Im vorliegenden Fall kann den Vorinstanzen laut OGH nicht darin gefolgt werden, dass die festgestellten Vorfälle den AG nicht ohne vorangehende Ermahnung zur Entlassung berechtigt hätten.
Auch wenn es sich beim Kl um einen langjährigen Mitarbeiter handelt und es im Betrieb, in dem überwiegend Männer arbeiten, häufiger zu sexistischen Witzen und Äußerungen kommt, macht das Verhalten des Kl seine Weiterbeschäftigung unzumutbar. Der Kl tätigte seine Äußerung gegenüber einer 18-jährigen Praktikantin. Dass dies ungehörig ist, musste ihm unabhängig vom Umgangston im Betrieb bewusst sein. Zusätzlich wurde er jeweils von Kollegen ausdrücklich darauf hingewiesen, dass sich das nicht gehöre und er die Praktikantin in Ruhe lassen solle. Dessen ungeachtet setzte der Kl sein Verhalten fort.
Weder waren die Äußerungen des Kl aufgrund der Situation oder ihres Inhalts als nicht erheblich anzusehen noch legt das sonstige Verhalten des Kl nahe, 238 dass es sich um ein einmaliges Fehlverhalten handelt. Den Vorinstanzen ist daher auch nicht darin zu folgen, dass deswegen, weil das Ende des Praktikums gewährleistet war und es zu keiner weiteren Begegnung im Betrieb kommen würde, eine Entlassung nicht gerechtfertigt war. Auch wenn eine weitere Belästigung der Praktikantin ausgeschlossen werden konnte, beschäftigt die Bekl auch andere weibliche Arbeitskräfte und Praktikantinnen, denen gegenüber sie zur Fürsorge verpflichtet ist. Im Übrigen hielt sich der Kl mit sexuell anzüglichen Bemerkungen auch nicht gegenüber männlichen Kollegen zurück.

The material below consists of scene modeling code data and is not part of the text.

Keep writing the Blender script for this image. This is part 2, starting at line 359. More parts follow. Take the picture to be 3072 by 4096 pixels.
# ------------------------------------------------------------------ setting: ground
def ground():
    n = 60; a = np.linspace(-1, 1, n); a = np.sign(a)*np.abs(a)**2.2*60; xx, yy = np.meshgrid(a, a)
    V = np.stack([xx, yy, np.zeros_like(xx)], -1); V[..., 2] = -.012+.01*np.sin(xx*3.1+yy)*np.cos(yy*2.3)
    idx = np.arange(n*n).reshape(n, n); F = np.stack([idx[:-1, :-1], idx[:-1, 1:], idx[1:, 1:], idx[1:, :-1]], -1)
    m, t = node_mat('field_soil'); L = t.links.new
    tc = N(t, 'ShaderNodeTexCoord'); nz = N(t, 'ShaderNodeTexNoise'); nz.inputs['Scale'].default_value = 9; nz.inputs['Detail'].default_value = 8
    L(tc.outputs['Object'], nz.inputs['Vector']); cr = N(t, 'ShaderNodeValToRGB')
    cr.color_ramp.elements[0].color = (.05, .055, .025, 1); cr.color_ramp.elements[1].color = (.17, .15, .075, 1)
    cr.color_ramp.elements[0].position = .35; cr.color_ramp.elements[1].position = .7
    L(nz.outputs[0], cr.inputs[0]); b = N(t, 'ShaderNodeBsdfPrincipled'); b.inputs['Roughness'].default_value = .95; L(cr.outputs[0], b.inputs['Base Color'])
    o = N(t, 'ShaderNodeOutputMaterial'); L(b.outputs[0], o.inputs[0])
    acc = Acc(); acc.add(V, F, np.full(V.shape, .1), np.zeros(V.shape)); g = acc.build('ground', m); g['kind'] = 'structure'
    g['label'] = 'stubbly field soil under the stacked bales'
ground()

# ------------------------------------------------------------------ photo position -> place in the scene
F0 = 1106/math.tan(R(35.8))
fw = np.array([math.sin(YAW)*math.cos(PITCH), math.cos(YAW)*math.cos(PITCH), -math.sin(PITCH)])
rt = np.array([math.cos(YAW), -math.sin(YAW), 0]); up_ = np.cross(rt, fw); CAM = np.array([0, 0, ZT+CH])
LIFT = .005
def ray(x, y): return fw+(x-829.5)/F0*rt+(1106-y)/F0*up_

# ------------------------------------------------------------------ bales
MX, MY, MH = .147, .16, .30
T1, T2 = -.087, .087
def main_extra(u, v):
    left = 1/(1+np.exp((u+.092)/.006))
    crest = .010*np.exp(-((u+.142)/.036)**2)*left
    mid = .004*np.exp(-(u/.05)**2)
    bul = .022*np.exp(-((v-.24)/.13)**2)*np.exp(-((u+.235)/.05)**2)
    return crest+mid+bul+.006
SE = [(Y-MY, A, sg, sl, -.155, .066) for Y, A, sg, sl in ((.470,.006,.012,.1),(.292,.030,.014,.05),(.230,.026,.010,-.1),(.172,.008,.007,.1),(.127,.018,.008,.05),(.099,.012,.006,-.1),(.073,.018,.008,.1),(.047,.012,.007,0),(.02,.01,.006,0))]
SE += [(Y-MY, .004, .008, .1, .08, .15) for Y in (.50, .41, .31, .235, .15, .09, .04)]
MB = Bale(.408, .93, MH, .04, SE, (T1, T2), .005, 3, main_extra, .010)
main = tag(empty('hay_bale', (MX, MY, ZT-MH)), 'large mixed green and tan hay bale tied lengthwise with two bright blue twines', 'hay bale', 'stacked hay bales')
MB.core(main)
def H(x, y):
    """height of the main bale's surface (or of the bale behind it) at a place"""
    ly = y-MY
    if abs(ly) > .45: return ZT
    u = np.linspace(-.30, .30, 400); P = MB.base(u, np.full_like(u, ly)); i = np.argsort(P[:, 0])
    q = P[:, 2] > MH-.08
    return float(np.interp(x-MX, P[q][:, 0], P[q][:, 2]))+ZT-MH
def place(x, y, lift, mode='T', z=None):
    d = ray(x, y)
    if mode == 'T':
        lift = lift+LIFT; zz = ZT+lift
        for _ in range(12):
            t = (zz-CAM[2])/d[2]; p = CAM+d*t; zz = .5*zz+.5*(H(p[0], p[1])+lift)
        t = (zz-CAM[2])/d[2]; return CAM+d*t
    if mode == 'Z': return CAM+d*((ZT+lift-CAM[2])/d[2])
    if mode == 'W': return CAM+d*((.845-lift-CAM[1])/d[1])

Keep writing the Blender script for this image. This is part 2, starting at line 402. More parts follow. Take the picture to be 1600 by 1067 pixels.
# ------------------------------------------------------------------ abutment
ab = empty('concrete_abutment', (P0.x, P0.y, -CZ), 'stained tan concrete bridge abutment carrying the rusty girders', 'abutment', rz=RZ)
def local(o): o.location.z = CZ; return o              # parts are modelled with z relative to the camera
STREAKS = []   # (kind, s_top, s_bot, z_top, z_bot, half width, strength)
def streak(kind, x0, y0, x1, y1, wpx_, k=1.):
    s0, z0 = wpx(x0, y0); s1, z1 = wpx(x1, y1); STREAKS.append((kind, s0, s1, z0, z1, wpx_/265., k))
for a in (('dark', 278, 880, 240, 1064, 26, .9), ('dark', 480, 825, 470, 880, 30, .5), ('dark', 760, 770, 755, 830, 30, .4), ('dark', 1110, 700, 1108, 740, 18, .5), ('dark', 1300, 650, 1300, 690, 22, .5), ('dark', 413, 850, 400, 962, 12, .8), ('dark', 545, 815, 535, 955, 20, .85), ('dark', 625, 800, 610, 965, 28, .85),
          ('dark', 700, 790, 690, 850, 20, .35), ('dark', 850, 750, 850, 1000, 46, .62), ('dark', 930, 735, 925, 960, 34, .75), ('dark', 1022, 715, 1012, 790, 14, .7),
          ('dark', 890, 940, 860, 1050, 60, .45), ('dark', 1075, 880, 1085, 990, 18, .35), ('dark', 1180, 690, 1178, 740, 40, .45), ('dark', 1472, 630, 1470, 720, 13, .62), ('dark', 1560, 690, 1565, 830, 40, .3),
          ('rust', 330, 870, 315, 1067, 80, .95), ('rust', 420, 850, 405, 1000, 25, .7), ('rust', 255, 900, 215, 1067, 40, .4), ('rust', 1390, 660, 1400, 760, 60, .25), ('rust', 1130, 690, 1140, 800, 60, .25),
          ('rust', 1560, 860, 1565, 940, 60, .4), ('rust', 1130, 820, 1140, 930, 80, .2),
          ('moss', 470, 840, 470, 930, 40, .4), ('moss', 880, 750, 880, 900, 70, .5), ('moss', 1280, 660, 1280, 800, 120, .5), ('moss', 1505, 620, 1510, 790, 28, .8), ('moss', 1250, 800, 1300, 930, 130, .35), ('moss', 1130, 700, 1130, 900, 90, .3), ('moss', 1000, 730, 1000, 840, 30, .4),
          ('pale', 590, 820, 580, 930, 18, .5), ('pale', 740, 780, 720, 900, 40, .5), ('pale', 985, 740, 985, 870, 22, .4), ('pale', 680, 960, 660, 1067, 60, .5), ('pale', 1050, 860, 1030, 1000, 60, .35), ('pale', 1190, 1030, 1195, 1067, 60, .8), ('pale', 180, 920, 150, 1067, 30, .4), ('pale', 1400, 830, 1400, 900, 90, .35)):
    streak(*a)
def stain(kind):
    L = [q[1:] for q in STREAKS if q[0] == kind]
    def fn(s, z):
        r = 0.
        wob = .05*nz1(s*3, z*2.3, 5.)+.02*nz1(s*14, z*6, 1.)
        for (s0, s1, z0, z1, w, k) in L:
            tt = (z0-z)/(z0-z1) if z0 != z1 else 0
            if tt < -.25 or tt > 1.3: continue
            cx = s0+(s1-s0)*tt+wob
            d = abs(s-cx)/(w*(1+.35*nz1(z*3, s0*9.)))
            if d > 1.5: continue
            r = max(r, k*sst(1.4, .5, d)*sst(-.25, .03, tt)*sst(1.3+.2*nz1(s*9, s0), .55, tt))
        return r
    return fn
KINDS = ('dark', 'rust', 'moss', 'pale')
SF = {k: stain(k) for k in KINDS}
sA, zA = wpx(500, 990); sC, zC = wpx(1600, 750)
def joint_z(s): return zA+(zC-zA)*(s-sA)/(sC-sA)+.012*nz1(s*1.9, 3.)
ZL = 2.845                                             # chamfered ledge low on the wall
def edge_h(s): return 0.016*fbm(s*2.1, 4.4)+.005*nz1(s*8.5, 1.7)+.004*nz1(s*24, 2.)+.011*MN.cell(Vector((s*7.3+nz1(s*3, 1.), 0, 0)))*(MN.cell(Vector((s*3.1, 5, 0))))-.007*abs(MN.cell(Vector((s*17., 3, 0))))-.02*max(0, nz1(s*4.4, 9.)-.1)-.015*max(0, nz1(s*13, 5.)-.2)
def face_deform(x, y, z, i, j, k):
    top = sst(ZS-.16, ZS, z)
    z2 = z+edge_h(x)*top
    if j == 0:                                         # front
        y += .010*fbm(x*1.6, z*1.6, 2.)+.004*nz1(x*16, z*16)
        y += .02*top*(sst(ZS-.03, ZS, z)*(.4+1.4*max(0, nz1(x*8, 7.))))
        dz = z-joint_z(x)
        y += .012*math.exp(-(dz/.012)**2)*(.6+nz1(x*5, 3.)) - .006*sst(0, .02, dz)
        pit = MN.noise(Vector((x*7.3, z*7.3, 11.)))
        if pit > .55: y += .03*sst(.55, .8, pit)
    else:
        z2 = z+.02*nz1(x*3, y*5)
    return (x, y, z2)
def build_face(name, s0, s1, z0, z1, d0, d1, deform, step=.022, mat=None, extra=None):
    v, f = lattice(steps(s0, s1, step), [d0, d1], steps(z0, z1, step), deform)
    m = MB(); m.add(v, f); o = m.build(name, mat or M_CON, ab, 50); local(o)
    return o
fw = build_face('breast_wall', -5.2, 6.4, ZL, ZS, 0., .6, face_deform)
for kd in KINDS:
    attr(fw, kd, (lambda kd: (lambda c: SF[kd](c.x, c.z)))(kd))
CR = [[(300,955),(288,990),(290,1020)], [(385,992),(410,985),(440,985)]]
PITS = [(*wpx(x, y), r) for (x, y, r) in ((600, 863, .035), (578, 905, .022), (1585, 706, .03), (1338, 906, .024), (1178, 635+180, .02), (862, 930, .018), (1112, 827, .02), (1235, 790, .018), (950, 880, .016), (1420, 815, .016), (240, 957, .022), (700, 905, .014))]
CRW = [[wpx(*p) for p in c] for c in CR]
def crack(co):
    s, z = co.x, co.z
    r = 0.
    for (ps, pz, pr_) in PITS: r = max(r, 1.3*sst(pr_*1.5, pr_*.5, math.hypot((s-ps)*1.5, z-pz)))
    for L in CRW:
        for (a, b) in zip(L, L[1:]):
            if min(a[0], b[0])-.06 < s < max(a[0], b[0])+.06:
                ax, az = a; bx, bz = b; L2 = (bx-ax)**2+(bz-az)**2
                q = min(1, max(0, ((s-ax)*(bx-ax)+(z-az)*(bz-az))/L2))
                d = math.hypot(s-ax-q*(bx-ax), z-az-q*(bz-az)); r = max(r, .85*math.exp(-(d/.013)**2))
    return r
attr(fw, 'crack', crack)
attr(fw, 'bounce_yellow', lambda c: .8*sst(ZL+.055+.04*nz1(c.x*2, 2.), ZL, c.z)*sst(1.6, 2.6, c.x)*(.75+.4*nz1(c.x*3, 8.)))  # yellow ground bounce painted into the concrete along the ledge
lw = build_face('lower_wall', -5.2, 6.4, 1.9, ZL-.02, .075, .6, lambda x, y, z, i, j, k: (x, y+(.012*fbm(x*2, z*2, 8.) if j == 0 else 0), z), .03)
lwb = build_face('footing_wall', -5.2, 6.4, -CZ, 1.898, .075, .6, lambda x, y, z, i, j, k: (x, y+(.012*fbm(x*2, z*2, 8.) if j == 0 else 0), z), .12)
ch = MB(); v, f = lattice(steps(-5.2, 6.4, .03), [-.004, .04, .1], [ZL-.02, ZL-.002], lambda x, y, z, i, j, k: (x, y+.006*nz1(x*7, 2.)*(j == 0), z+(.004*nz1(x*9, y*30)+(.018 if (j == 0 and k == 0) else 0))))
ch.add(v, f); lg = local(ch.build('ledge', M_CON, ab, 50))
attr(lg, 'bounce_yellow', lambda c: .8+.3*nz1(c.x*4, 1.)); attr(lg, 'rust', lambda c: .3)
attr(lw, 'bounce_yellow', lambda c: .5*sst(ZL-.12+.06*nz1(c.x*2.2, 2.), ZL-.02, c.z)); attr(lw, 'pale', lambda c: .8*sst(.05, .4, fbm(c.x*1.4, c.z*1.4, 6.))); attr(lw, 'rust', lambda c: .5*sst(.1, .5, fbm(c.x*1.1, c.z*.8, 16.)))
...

Unabhängig davon, ob die Bekl im Vorfeld des Vorfalls geeignete Maßnahmen gesetzt hat, um ihre Mitarbeiter und damit auch den Kl in Hinblick auf das Thema sexuelle Belästigung zu sensibilisieren, durfte der Kl nicht davon ausgehen, dass so ein Verhalten gegenüber einer 18-jährigen Praktikantin tolerabel ist oder von der Bekl toleriert wird.
Unter Berücksichtigung dieser Gesamtumstände war die Bekl zur Entlassung berechtigt.